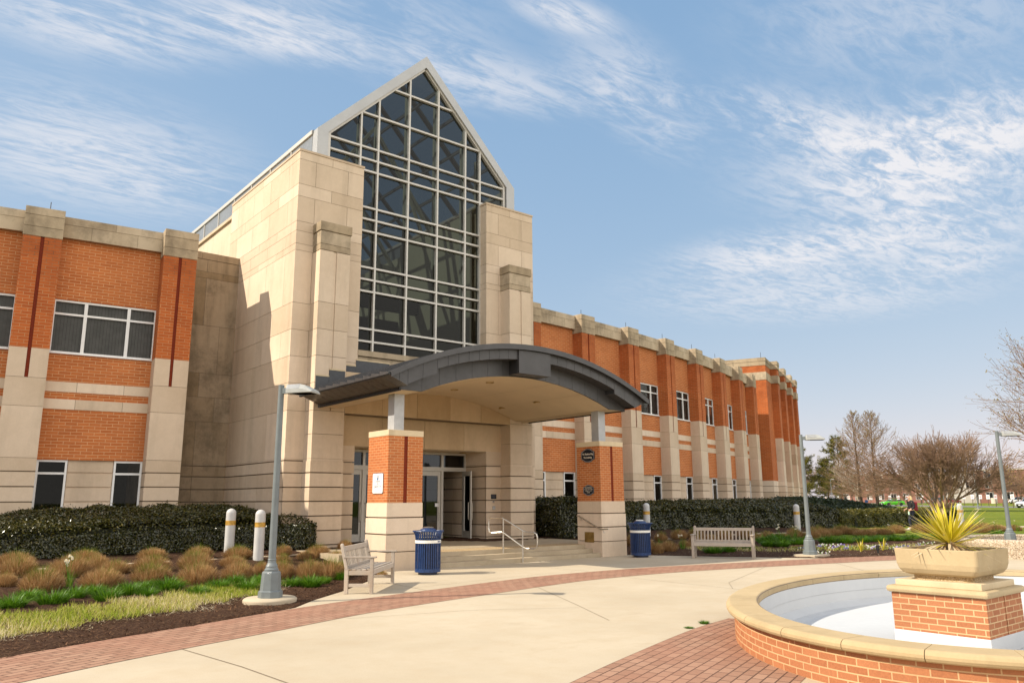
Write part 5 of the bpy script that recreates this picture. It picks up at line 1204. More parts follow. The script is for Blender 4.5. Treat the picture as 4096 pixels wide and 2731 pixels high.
def inpoly(X, Y, P):
    c = np.zeros(X.shape, bool); P = list(P)
    for (x0, y0), (x1, y1) in zip(P, P[1:] + P[:1]):
        k = ((y0 > Y) != (y1 > Y)) & (X < (x1 - x0) * (Y - y0) / (y1 - y0 + 1e-12) + x0); c ^= k
    return c
def hedge(name, label, P, ztop, n, mat, size=.055, seed=1, cat='hedge', round_=.22):
    r = np.random.default_rng(seed); A = np.array(P); x0, y0 = A.min(0); x1, y1 = A.max(0)
    seg = [(np.array(a), np.array(b)) for a, b in zip(P, P[1:] + P[:1])]; Ls = np.array([np.linalg.norm(b - a) for a, b in seg])
    orient = sum((b[0] - a[0]) * (b[1] + a[1]) for a, b in seg); sg_ = 1 if orient < 0 else -1   # outward normals
    def dist_in(X, Y):
        best = np.full(X.shape, 1e9)
        for a, b in seg:
            ab = b - a; t = np.clip(((X - a[0]) * ab[0] + (Y - a[1]) * ab[1]) / (ab @ ab), 0, 1); best = np.minimum(best, np.hypot(X - a[0] - t * ab[0], Y - a[1] - t * ab[1]))
        return best
    lump = lambda X, Y, Z: .045 * np.sin(3.1 * X + 1.7 * Y) * np.sin(2.3 * Y - 1.1 * X + 2 * Z) + .03 * np.sin(7.3 * X + 5 * Z + 2 * Y)
    nt_ = int(n * .55); X = r.uniform(x0, x1, nt_ * 4); Y = r.uniform(y0, y1, nt_ * 4); k = inpoly(X, Y, P); X, Y = X[k][:nt_], Y[k][:nt_]; di = dist_in(X, Y)
    Z = ztop(X, Y) - round_ * np.clip(1 - di / .3, 0, 1) ** 2 + lump(X, Y, 0) + r.normal(0, .025, len(X)) + (r.uniform(0, 1, len(X)) > .97) * r.uniform(0, .12, len(X))
    Nn = np.tile([0, 0, 1.], (len(X), 1))
    ns = n - nt_; ch = r.choice(len(seg), ns, p=Ls / Ls.sum()); t = r.uniform(0, 1, ns); a = np.array([s_[0] for s_ in seg])[ch]; b = np.array([s_[1] for s_ in seg])[ch]; q = a + (b - a) * t[:, None]
    d = (b - a) / np.linalg.norm(b - a, axis=1)[:, None]; nn = np.stack([d[:, 1], -d[:, 0]], 1) * sg_; zb = ground_h(q[:, 0], q[:, 1]); zt = ztop(q[:, 0], q[:, 1]) - round_; zz = zb + .03 + (zt - zb) * r.uniform(0, 1, ns) ** .8
    off = lump(q[:, 0], q[:, 1], zz) * 1.3 - .05 + r.normal(0, .03, ns); XY = q + nn * off[:, None]
    P3 = np.concatenate([np.stack([X, Y, Z], 1), np.stack([XY[:, 0], XY[:, 1], zz], 1)]); N3 = np.concatenate([Nn, np.concatenate([nn, np.full((ns, 1), .25)], 1)]); m = len(P3)
    N3 = N3 + r.normal(0, .55, (m, 3)); N3 /= np.linalg.norm(N3, axis=1)[:, None]; u = np.cross(N3, r.normal(0, 1, (m, 3))); u /= np.linalg.norm(u, axis=1)[:, None]; v = np.cross(N3, u); L = size * r.uniform(.6, 1.3, m)[:, None]; w = L * .55
    Vv = np.stack([P3 - u * L * .6, P3 - v * w * .5 + N3 * L * .08, P3 + u * L * .6, P3 + v * w * .5 + N3 * L * .08], 1).reshape(-1, 3); F = np.arange(m * 4).reshape(m, 4)
    tone = np.clip(r.normal(.42, .22, m) + np.concatenate([np.full(len(X), .12), np.full(ns, -.02)]), 0, 1)
    # dark twiggy core
    C = []; cen = A.mean(0); nb = MB(); g = []
    Q = [(p[0] + (cen[0] - p[0]) * min(.5, .24 / max(.2, np.hypot(*(cen - p)))), p[1] + (cen[1] - p[1]) * min(.5, .24 / max(.2, np.hypot(*(cen - p))))) for p in P]
    res = 28; gx, gy = np.meshgrid(np.linspace(x0, x1, max(3, int((x1 - x0) / .3))), np.linspace(y0, y1, max(3, int((y1 - y0) / .3)))); ins = inpoly(gx, gy, P) & (dist_in(gx, gy) > .20); zt_ = ztop(gx, gy) - .17 - round_ * np.clip(1 - dist_in(gx, gy) / .3, 0, 1) ** 2
    ii, jj = np.nonzero(ins); hx, hy = (gx[0, 1] - gx[0, 0]) / 2, (gy[1, 0] - gy[0, 0]) / 2; cv = []
    for i, j in zip(ii, jj):
        x, y, z = gx[i, j], gy[i, j], zt_[i, j]; cv += [(x - hx, y - hy, z), (x + hx, y - hy, z), (x + hx, y + hy, z), (x - hx, y + hy, z)]
        for di_, dj, e in ((0, -1, (0, 3)), (0, 1, (1, 2)), (-1, 0, (0, 1)), (1, 0, (3, 2))):
            a_, b_ = i + di_, j + dj
            if not (0 <= a_ < ins.shape[0] and 0 <= b_ < ins.shape[1] and ins[a_, b_]):
                c4 = cv[-4:] if len(cv) % 4 == 0 else None; base = [(x - hx, y - hy), (x + hx, y - hy), (x + hx, y + hy), (x - hx, y + hy)]; p, q2 = base[e[0]], base[e[1]]; g += [(*p, gz(*p) - .05), (*q2, gz(*q2) - .05), (*q2, z), (*p, z)]
    CV = np.array(cv + g); CF_ = np.arange(len(CV)).reshape(-1, 4)
    me = cat_mesh(name, [(Vv, F, tone, 0), (CV, CF_, np.full(len(CF_), .5), 1)], [mat, 'hedge_core']); return tag(link(name, me), label, cat)
lerp = lambda a, b, t: a + (b - a) * np.clip(t, 0, 1)
hedge('hedge', 'dark clipped evergreen hedge under the windows of the left wing', [(-2.5, 21.2), (2.5, 21.6), (7.0, 21.7), (8.5, 21.25), (9.35, 20.75), (9.8, 20.85), (9.66, 21.1), (9.05, 21.5), (9.05, 24.6), (6.2, 24.35), (3, 24.6), (-2.5, 25.3)], lambda X, Y: lerp(.92 + .033 * X, 1.18 + .075 * np.minimum(X, 4.8), (Y - 21.5) / 2.6), 120000, 'hedge_leaf', .062, 1)
hedge('hedge', 'tall dark hedge block between the tower and the right pillar', [(18.7, 20.5), (20.6, 20.2), (22.0, 20.9), (22.2, 23.6), (18.75, 24.2)], lambda X, Y: 1.64 + .03 * np.sin(X * 3), 34000, 'hedge_leaf', .072, 2)
hedge('hedge', 'long dark clipped hedge along the foot of the right wing', [(22.0, 21.6), (25, 22.3), (28, 22.5), (34.1, 21.6), (38.6, 21.1), (39.5, 22.5), (39.6, 25.6), (36, 25.6), (30, 24.9), (22.1, 24.0)], lambda X, Y: lerp(1.16, 1.56, (Y - 21.9) / 2.5), 90000, 'hedge_leaf', .090, 3)
hedge('hedge', 'yellow green low hedge continuing past the walking woman', [(38.6, 21.0), (43.3, 20.2), (49.5, 19.6), (49.8, 21.6), (44, 22.4), (39.4, 22.8)], lambda X, Y: .97 + .04 * np.sin(X * 1.9) + 0 * Y, 32000, 'privet_leaf', .10, 4, round_=.15)
hedge('spreading_shrub', 'low dark green spreading shrubs piled before the corner pavilion', [(39.3, 23.0), (44, 22.6), (49, 22.8), (54, 25), (55, 29), (50, 31), (44, 28.5), (40, 26)], lambda X, Y: lerp(1.05, 1.62, (Y - 22.5) / 4.5) - .55 * sm(47, 54, X) + .10 * np.sin(X * 2.2) * np.sin(Y * 1.9), 40000, 'juniper_leaf', .14, 5, 'shrub', .3)
# daffodils and pansies
def daff(name, loc, n, label, seed, group, h=.42):
    r = np.random.default_rng(seed); m = 22; az = r.uniform(0, 2 * pi, m); V, F = blades(m, .05 * np.cos(az), .05 * np.sin(az), az, r.uniform(.05, .35, m), r.uniform(.22, .36, m), np.full(m, .012), r.uniform(.1, .6, m), 3, rng=r)
    parts = [(V, F, np.repeat(r.uniform(0, 1, m), 3), 0)]
    root = empty(name, loc, 0, label, 'flower', group); me = cat_mesh('leaves', parts, ['lily_blade']); link('leaves', me, root)
    for k in range(n):
        a = r.uniform(0, 2 * pi); d = r.uniform(.03, .16); hh = h * r.uniform(.8, 1.15); mb = MB(); mb.tube([(0, 0, 0), (d * .5 * cos(a), d * .5 * sin(a), hh * .6), (d * cos(a), d * sin(a), hh)], .004, 5)
        o = mb.build('stem', 'lily_blade', root); c = Vector((d * cos(a), d * sin(a), hh)); mb = MB()
        for _ in range(4):
            cc = c + Vector(r.normal(0, .016, 3)); f = Vector((-.5 + r.normal(0, .4), -.7 + r.normal(0, .4), .45)).normalized(); x = f.orthogonal().normalized(); y = f.cross(x)
            for p in range(6):
                t0 = p * pi / 3; e = x * cos(t0) + y * sin(t0); g = x * cos(t0 + 1.57) + y * sin(t0 + 1.57); mb.poly([cc, cc + e * .014 + g * .008 + f * .002, cc + e * .026, cc + e * .014 - g * .008 + f * .002], 0, r.uniform())
            for p in range(5): t0 = p * 2 * pi / 5; t1 = t0 + 2 * pi / 5; mb.poly([cc + f * .004 + (x * cos(t0) + y * sin(t0)) * .007, cc + f * .004 + (x * cos(t1) + y * sin(t1)) * .007, cc + f * .014 + (x * cos(t1) + y * sin(t1)) * .009, cc + f * .014 + (x * cos(t0) + y * sin(t0)) * .009], 1, .5)
        mb.build('blossom', ['petal_white', 'petal_yellow'], o)
daff('daffodil', (3.02, 16.9, gz(3.02, 16.9)), 5, 'white flowering daffodil clump among tan grasses in the left bed', 21, None, .50)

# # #

Your task |
Count each line above in which the string "parts" appears, then state only the total.

Full answer |
3